Sunday, October 3, 2010

Diversity Training

On the surface, diversity is an easy sell. Companies endorse it; government supports it; people give lip service to it. After all, everyone looks good when they say, “Of course, I’m for diversity. Who isn’t?” “I’ve even been through training.” “We have a diversity policy here.”

As a writer, I have been in a position to promote diversity awareness for twenty years. I’ve been hired by major corporations and nonprofits to create videos; training manuals; four-color, glossy brochures; and two books on disabilities. I once tried to launch a business to help small businesses institute diversity practices. It didn’t fly.

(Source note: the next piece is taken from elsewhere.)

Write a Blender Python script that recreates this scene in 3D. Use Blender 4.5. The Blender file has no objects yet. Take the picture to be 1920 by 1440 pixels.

The story behind these efforts was not always pretty. The first company that hired me to write and produce a video spent thousands of dollars on the project. I was naive enough to believe management was sincere in its efforts. The HR director told me the CEO only agreed in order to honor a clause in the company’s contract with the union.

The editor of the training manual decimated the copy for reasons I no longer remember. It didn’t take me long to figure out she knew absolutely nothing about the subject. I asked to have my byline removed from the manual.

The saddest outcome was the book that told the stories of thirty-seven young adults with developmental disabilities. Its publication would have coincided with the passage of The Americans With Disabilities Act. But the director of the association that sponsored the project put the completed book in a drawer and left it there for three years. By the time it saw the light of day again, the lawyers had hacked it, as well as the photographs, to shreds.

In the intervening years, the world we live in has fulfilled its promise of becoming ever more diverse. Where once the issue revolved primarily around gender and race, it now encompasses every conceivable characteristic from ethnicity to disability and from language to age. As our society has become increasingly heterogeneous, sadly, appreciation of individual differences has not kept pace.

Sad to say, it may have moved in the other direction.